In the carbon-sequestration category you'll find the more traditional practice of reforestation, as well as efforts to fertilize the ocean with iron in order to promote the growth of carbon-consuming plankton and algae. Researchers in Washington and California have come up with a new idea that involves baling up crop residue (like corn and wheat stalks) and sinking them in the ocean, and green investor Vinod Khosla has been pouring millions into a newfangled "Calera" cement made of carbon captured from the CO2-emitting power plants.

Clearly, there are environmental consequences and huge financial costs that come along with most of these methods, and carrying out a large-scale geo-engineering effort is an unlikely prospect. But the scientific community is still enamored with the idea of taking this rather godlike approach to mitigating climate change.

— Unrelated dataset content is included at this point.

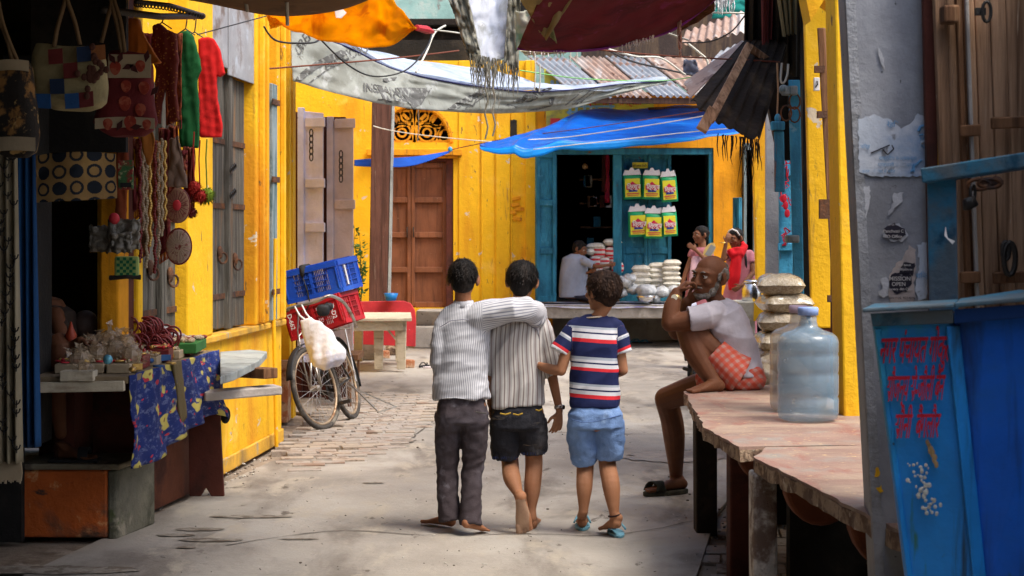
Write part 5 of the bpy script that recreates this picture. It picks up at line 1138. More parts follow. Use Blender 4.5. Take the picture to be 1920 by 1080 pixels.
# ------------------------------------------------------------ pale table, red board, plant, stones
t = thing('wooden_table', G(700,690), 'small pale weathered wooden table near the wooden post', 'table')
D = 19.6
zt_ = .60
tp = [V((P(x,0,d).x,d,zt_)) for x,d in ((645,19.2),(772,19.3),(770,20.7),(655,20.7))]
b = MB(); b.prism(tp, (0,0,-.035)); b.build('tabletop', BEIG, t, bevel=.006)
b = MB(); b.bar(tp[0]+V((.05,.06,-.09)), tp[1]+V((-.1,.06,-.09)), .03, .10); b.bar(tp[1]+V((-.08,.08,-.09)), tp[2]+V((-.1,-.1,-.09)), .03, .10); b.build('apron', BEIG, t, bevel=.004)
for q in ((tp[1]+V((-.12,.12,0))),(tp[0]+V((.36,.25,0))),(tp[2]+V((-.12,-.15,0))),(tp[3]+V((.12,-.12,0)))):
    b = MB(); b.hexa([V((q.x-.045,q.y-.045,.03)),V((q.x+.045,q.y-.045,.03)),V((q.x+.045,q.y+.045,.03)),V((q.x-.045,q.y+.045,.03)),V((q.x-.055,q.y-.045,.56)),V((q.x+.055,q.y-.045,.56)),V((q.x+.055,q.y+.045,.56)),V((q.x-.055,q.y+.045,.56))]); b.build('leg', BEIG, t, bevel=.005)
b = MB(); b.bar(tp[1]+V((-.28,.09,-.12)), tp[1]+V((-.13,.09,-.30)), .02, .02); b.build('brace', BEIG, t)
for k,(x,y) in enumerate(((762,690),(716,672))):
    c = G(x,y); b = MB(); b.box(c+V((0,.05,.045)), (.17,.14,.10), R=rotm('Z',.2)); b.build('brick_block', BRICK, label=['brown block under the right front leg of the pale table','brown block beneath the middle leg of the pale table'][k], cat='block', bevel=.012, wob=.01, ws=15)
for k,(x,y,rx,rz_) in enumerate(((690,672,.20,.14),(736,668,.16,.13))):
    c = G(x,y); b = MB(); b.ball(c+V((0,.3,rz_*.75)), (rx,.16,rz_), nu=18, nv=12)
    for i_,p in enumerate(b.v): b.v[i_] = p+V(noise.noise_vector(p*7))*.05
    b.build('rough_stone', STONEE, label=['rough brown boulder under the table, left of the post','rough brown boulder under the table, right of the post'][k], cat='stone', smooth=True)
D = 21.0
b = MB(); b.prism([P(655,645,D),P(779,650,D),P(780,600,D),P(778,582,D),P(770,569,D),P(756,564,D),P(655,566,D)], (0,.04,0)); b.build('red_board', REDP, label='red board with rounded corner leaning behind the pale table', cat='board', bevel=.006)
b = MB(); b.lathe(P(733,564,20.9), [(.03,0),(.06,.0),(.085,.09),(.08,.09),(.055,.01)], 20); b.build('blue_bowl', M('blue_plastic', (.01,.14,.40), bump=0, rough=.4), label='small blue plastic bowl on top of the red board', cat='bowl', smooth=True)
t = thing('potted_plant', P(678,570,21.5), 'leafy green plant in a clay pot behind the taupe door', 'plant')
c = P(672,570,21.5); b = MB(); b.lathe(V((c.x,c.y,.35)), [(.10,0),(.13,0),(.22,.28),(.24,.34),(.21,.34),(.17,.2)], 26); b.build('pot', M('terracotta', (.28,.12,.05), [((.2,.1,.05),6,.5,.7)]), t, smooth=True)
b = MB(); b.b2((c.x-.3,c.y-.3,0),(c.x+.3,c.y+.3,.345)); b.build('pedestal', CONC, label='grey block under the potted plant', cat='block', bevel=.01)
random.seed(17); bl = MB(); bs = MB()
for s in range(9):
    a = random.uniform(0,2*PI); top_ = V((c.x+math.cos(a)*random.uniform(.05,.24), c.y+math.sin(a)*.2, random.uniform(1.0,1.62))); root_ = V((c.x+random.uniform(-.05,.05),c.y,.62)); q = [root_, root_.lerp(top_,.5)+V((random.uniform(-.06,.06),0,.05)), top_]; bs.tube([cr(q,k/6) for k in range(7)], [.010,.009,.008,.007,.006,.004,.002], 5)
    for k in range(34):
        p = cr(q, random.uniform(.2,1)); d = V((random.uniform(-1,1),random.uniform(-1,1),random.uniform(-.3,.8))).normalized(); l = random.uniform(.05,.09); s_ = d.cross(V((random.uniform(-1,1),random.uniform(-1,1),1))).normalized()*l*.3; o_ = p+d*.03; nn = d.cross(s_).normalized()*l*.12
        bl.add([o_,o_+d*l*.4+s_+nn,o_+d*l,o_+d*l*.4-s_+nn], [(0,1,2,3)])
bs.build('stem', M('green_stem', (.08,.10,.03)), t); bl.build('foliage', M('leaf_green', (.045,.12,.025), [((.10,.17,.03),9,.5,.7)], trans=.3, rough=.5, bump=0), t)
# ------------------------------------------------------------ bicycle leaning on the left wall
f_ = V((-.14,-.99,0)).normalized(); u_ = V((-.26,0,.965)); u_ = (u_-f_*u_.dot(f_)).normalized(); s_ = f_.cross(u_)*-1
rearc = G(664,786); frontc = G(612,806)
f_ = (frontc-rearc).normalized(); u_ = (u_-f_*u_.dot(f_)).normalized(); s_ = u_.cross(f_)      # s_: rider's left
WB_ = (frontc-rearc).length
bike = thing('bicycle', frontc, 'old black roadster bicycle loaded with crates, leaning on the yellow wall', 'bicycle')
def L(x, y, z): return rearc+f_*x+s_*y+u_*z     # x forward, y left, z up
R_ = .335
STEELD = M('dull_chrome', (.45,.43,.40), [((.2,.12,.07),10,.55,.7)], metal=.8, rough=.35, bump=.1)
TYRE = M('dusty_tyre', (.06,.052,.045), [((.18,.16,.13),8,.52,.7)], rough=.9, bump=.5)
RIMM = M('rusty_rim', (.40,.30,.20), [((.2,.1,.05),8,.5,.7)], metal=.5, rough=.5)
def wheel(hub, fwd, up, name, spokes=28):
    fwd = fwd.normalized(); up = (up-fwd*up.dot(fwd)).normalized(); ax = fwd.cross(up)
    def circ(r, off=0, n=40): return [hub+fwd*(r*math.cos(2*PI*k/n))+up*(r*math.sin(2*PI*k/n))+ax*off for k in range(n+1)]
    b = MB(); b.tube(circ(R_-.02), .021, 8, cap=False); w = b.build(name, TYRE, bike, smooth=True)
    b = MB(); b.tube(circ(R_-.048), .012, 6, cap=False); b.build('rim', RIMM, w, smooth=True)
    b = MB()
    for k in range(spokes):
        a = 2*PI*k/spokes; tw = .25*(1 if k%2 else -1); o = .03*(1 if k%4 < 2 else -1)
        b.tube([hub+ax*o+(fwd*math.cos(a+tw*4)+up*math.sin(a+tw*4))*.022, hub+(fwd*math.cos(a)+up*math.sin(a))*(R_-.05)], .0016, 4, cap=False)
    b.tube([hub-ax*.045,hub-ax*.03,hub+ax*.03,hub+ax*.045], [.012,.022,.022,.012], 10); b.build('spokes', STEELD, w)
    return fwd, up, ax
sf = V((-.36,-.93,0)); 
hubF = L(WB_,0,R_); hubR = L(0,0,R_)
fwF, upF, axF = wheel(hubF, (f_*.93+s_*-.30 if 0 else V((-.42,-.90,0))), u_, 'front_wheel'); wheel(hubR, f_, u_, 'rear_wheel')
b = MB(); T = lambda a, c, r=.014: b.tube([a,c], r, 8)
head_t, head_b = L(WB_-.17,0,.82), L(WB_-.12,0,.62); bb = L(.46,0,.28); seat_t = L(.30,0,.80)
T(head_b, head_t, .02); T(head_t, seat_t); T(head_b, bb, .016); T(bb, seat_t); T(bb, hubR+s_*.05,.009); T(bb, hubR-s_*.05,.009); T(seat_t, hubR+s_*.05,.008); T(seat_t, hubR-s_*.05,.008)
b.build('frame', IRON, bike, smooth=True)
b = MB(); T(head_b, hubF+axF*.05,.010); T(head_b, hubF-axF*.05,.010); 
ft_ = hubF+upF*.37
for s in (-1,1): b.tube([hubF+axF*.055*s, hubF+axF*.06*s+upF*.2, ft_+axF*.05*s+upF*.06, head_t], .007, 6)
b.build('fork', STEELD, bike, smooth=True)
def guard(hub, fwd, up, ax, a0, a1, nm):
    b = MB(); n = 20
    def fn(u, v):
        a = a0+(a1-a0)*u; r = R_+.022+.006*math.cos((v-.5)*PI); return hub+(fwd*math.cos(a)+up*math.sin(a))*r+ax*(v-.5)*.06
    b.sheet(fn, n, 4, .003); b.build(nm, BLK, bike, smooth=True)
guard(hubF, fwF, upF, axF, .25, 2.7, 'front_mudguard'); guard(hubR, f_, u_, s_, .6, 3.4, 'rear_mudguard')
b = MB(); hb = L(WB_-.19,0,.98); hx = axF*-1 if axF.dot(V((1,0,0))) < 0 else axF
hx = V((.94,-.18,.27)).normalized()     # bar is swung across the lane
b.tube([head_t, hb], .012, 8)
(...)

And there is a good reason why: some of these plans -- though not yet technologically feasible -- might actually work. It has been calculated that stratospheric aerosol injections, for example, have the potential to make a real difference in balancing out the impact of CO2's radiative effects, and Calera cement, if adopted by the construction industry, promises to pull billions of tons of carbon from the atmosphere, counteracting the emissions produced to make conventional cement.

But despite their willingness to invest brainpower in the exploration of geo-engineering options, most scientists agree that the climate crisis cannot be solved with climate geo-engineering alone, and that putting an end to global warming begins with dramatic reductions in greenhouse gas emissions. A survey published by the Independent showed that over half of 80 "international specialists in climate science" agree that geo-engineering is viable only as a "backup plan" for addressing climate change.